Capitalisme et gratuité


Un vieux Libération du 4 février 2000 consacré à Internet évoque ce « Janus de la modernité, symbole à la fois d’un capitalisme parfait et de celui d’une culture de l’échange et de la gratuité ». Le journaliste, visiblement peu versé en sciences économiques, oppose dans l’article capitalisme à culture d’échange.

Lisez : « Internet apporte le pire et le meilleur, au rang du pire ce capitalisme dont deux des fantasmes seraient réalisés à savoir la concurrence pure et parfaite et la mythique de l’entrepreneur qui réussit à partir de rien ». C’est donc cela ce capitalisme parfait si critiquable. Ce capitalisme de casino, de boursicoteurs, de petits êtres sans âmes qui comparent les meilleurs prix sur le web, qui utilisent des sites d’enchères. Ce capitalisme qui fait jouer à plein la concurrence, cette concurrence honnie qui consacre le règne du consommateur donc la dictature des vulgaires choix individuels contre le bon goût que certains bienfaiteurs de l’humanité voudraient nous imposer.

Le jugement n’est pas porté si sommairement, mais tout de même la mise en accusation du « mythe de la concurrence pure et parfaite » fait partie des arguments collectivistes pour établir la faillite de la logique de marché. Il est grand temps de comprendre que ce mythe de concurrence pure et parfaite ne fait pas partie de nos fantasmes pour la simple et bonne raison que ce mythe suppose l’impossibilité de réaliser un profit, une information parfaite sur les données passées et à venir, l’absence complet de risque pour l’entrepreneur. Ce mythe là vient contredire la deuxième partie de notre fantasme : celui de l’entrepreneur. Cet entrepreneur que le journaliste décrit comme un lanceur de start-ups flattant les bas instincts tel ce webmaster proposant « le bizness et le show-biz » permettant de « boursicoter en ligne tout en s'informant des dernières frasques de Britney Spears ».
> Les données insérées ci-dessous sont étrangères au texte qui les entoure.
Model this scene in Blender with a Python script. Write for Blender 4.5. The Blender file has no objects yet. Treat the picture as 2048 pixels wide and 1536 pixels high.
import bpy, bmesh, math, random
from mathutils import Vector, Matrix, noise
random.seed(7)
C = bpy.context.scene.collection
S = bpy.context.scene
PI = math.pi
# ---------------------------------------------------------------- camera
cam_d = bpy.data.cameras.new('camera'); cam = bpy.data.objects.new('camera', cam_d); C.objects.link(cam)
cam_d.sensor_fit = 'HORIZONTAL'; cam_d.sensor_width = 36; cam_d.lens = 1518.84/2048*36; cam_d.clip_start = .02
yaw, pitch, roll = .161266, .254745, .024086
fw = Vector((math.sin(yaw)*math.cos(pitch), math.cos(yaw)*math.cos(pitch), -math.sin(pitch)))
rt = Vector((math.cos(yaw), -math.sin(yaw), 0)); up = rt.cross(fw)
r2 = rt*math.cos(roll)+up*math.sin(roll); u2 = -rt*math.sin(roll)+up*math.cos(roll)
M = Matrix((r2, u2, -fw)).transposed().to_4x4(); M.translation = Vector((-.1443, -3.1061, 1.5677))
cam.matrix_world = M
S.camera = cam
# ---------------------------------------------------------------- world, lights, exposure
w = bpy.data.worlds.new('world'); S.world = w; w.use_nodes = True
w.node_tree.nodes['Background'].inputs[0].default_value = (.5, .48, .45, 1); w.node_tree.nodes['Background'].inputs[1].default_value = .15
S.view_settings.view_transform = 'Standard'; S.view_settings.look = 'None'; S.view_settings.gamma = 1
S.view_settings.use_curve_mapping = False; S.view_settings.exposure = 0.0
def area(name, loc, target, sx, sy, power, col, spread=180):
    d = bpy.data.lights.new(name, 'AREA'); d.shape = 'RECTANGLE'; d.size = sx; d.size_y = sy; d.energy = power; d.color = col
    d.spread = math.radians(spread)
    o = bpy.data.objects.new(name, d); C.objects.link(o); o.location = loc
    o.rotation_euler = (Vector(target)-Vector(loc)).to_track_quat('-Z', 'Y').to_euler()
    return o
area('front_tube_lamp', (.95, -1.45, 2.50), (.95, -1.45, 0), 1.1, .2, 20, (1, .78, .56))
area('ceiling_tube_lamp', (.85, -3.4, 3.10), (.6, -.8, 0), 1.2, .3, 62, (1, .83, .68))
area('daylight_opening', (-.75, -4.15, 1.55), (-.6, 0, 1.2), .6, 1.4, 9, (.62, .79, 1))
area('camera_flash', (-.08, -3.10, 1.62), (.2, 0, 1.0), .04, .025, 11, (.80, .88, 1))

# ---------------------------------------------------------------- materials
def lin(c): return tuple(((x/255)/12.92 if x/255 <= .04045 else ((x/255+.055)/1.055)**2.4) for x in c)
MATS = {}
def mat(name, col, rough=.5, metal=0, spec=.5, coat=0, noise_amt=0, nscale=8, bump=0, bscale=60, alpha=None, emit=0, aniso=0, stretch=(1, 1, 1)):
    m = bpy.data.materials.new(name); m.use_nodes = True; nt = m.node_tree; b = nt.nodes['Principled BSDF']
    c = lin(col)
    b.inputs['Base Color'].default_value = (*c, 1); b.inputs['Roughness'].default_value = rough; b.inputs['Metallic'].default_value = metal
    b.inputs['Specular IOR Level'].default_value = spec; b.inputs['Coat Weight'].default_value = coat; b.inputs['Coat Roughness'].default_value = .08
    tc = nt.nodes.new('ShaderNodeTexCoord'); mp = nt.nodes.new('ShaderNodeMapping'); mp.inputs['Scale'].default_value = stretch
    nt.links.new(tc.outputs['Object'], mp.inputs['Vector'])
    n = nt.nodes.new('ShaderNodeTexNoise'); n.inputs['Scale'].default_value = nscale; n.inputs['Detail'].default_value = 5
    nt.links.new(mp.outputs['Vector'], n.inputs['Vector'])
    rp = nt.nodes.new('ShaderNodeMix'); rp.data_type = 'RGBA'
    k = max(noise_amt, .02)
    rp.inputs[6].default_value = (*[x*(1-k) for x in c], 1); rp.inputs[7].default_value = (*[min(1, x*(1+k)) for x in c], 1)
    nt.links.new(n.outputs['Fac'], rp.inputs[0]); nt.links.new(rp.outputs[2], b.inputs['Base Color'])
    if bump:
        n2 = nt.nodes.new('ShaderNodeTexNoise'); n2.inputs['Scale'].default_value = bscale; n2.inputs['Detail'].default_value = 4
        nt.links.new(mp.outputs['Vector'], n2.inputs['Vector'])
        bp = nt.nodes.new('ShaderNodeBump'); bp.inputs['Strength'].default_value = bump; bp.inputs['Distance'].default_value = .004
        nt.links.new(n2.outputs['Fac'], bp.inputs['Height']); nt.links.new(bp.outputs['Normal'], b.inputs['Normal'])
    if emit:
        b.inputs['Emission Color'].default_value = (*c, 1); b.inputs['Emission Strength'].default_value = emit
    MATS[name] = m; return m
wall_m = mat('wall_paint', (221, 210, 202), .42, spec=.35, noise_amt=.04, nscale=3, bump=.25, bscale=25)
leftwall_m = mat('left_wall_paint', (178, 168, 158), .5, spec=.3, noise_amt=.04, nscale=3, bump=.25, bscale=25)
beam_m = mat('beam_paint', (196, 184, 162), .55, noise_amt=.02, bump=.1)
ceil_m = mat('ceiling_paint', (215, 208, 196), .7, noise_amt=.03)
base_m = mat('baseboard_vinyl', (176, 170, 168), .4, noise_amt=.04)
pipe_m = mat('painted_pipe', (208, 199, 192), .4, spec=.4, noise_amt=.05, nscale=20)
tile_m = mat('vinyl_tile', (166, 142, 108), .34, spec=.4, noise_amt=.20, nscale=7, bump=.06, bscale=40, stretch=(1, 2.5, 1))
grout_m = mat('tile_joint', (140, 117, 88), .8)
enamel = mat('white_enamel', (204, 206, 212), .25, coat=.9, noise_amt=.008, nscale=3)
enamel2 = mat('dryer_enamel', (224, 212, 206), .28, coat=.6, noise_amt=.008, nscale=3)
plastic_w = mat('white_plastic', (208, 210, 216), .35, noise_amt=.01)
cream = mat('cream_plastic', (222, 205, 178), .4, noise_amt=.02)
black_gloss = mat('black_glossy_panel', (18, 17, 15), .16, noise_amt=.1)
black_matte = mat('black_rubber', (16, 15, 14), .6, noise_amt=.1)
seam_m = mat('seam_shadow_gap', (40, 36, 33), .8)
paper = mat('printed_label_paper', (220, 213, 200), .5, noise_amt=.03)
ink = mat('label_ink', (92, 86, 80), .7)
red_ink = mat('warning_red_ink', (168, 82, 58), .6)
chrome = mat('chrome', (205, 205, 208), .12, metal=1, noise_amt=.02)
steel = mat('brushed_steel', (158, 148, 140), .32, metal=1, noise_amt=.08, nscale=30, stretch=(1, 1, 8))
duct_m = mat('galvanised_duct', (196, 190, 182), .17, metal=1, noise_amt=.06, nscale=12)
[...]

L’entrepreneur pourtant, le journaliste ne l’a pas compris, contribue au meilleur de l’Internet c’est à dire à une culture d’échange marchand ou d’échange gratuit. Le capitalisme n’est d’ailleurs rien d’autre que cette culture là et l’opposition factice dressée dans l’article s’effondre. En effet la culture de l’échange permet à ceux qui s’y adonnent d’augmenter leur satisfaction car il s’agit bien là d’un jeu à somme positive où chacun ressort de l’échange plus satisfait qu’il ne s’en trouvait avant.

du temps bien employé

Évidemment lorsque nous achetons un bien nous attachons à ce bien une valeur supérieure à la somme d’argent dont nous nous séparons, faute de quoi l’échange n’aurait pas lieu. À condition, bien entendu, que l’échange soit libre et que les calculs individuels ne soient pas perturbés par l’intervention d’un État qui subventionne ou taxe les biens à échanger. Tout le capitalisme est là dans cet entrepreneur qui, de par sa créativité et son travail participe à générer une valeur dont il tire un profit nécessairement inférieur à la satisfaction qu’il procure et supérieur à la peine qu’il s’est donnée. Mais tout le capitalisme est dans l’absence d’un système décrété, qui a mis en place ce mécanisme sinon la liberté de disposer de soi et de sa créativité ?

Ainsi cette culture de la gratuité opposée au « capitalisme parfait » en est au contraire une partie intégrante. L’erreur commise ici consiste à confondre « calcul mercantile » et fondements de l’action humaine. Le don, le bénévolat ne sont autres que des échanges impliquant aussi la création de satisfaction pour celui qui donne et celui qui reçoit. Cette culture de la gratuité n’est en rien un « communisme new-age » dans le sens où la générosité n’y est pas extorquée ou encore décidée par un guide-esprit supérieur. Pas d’impôt ici, pas d’intermédiaire, les informations que nous échangeons, le travail que nous mettons à disposition de chacun de nos cyber-amis ne serait tout simplement pas offert si notre satisfaction en terme de gratitude, d’estime de nous-même, de diffusion de nos idées, ne surpassait pas la peine que nous nous donnions. La « chaleur de l’écoute, l’aide morale apportée sur les salons de discussion » ne sont rien d’autre que des échanges librement consentis en terme de relations humaines.

 

1. L'acte de donner constitue-t-il un comportement purement désintéressé, expliquez.
2. Commentez et illustrez la phrase soulignée, qui sont ces bienfaiteurs de l'humanité ?
3. Qu'est ce qui pousse les webmasters à proposer des contenus payants ou gratuits sur le Net ?
4. Qu'entend l'auteur par le terme "générosité extorquée ?"
5. Synthétiser la critique de l'auteur vis-à-vis de l'article de Libération.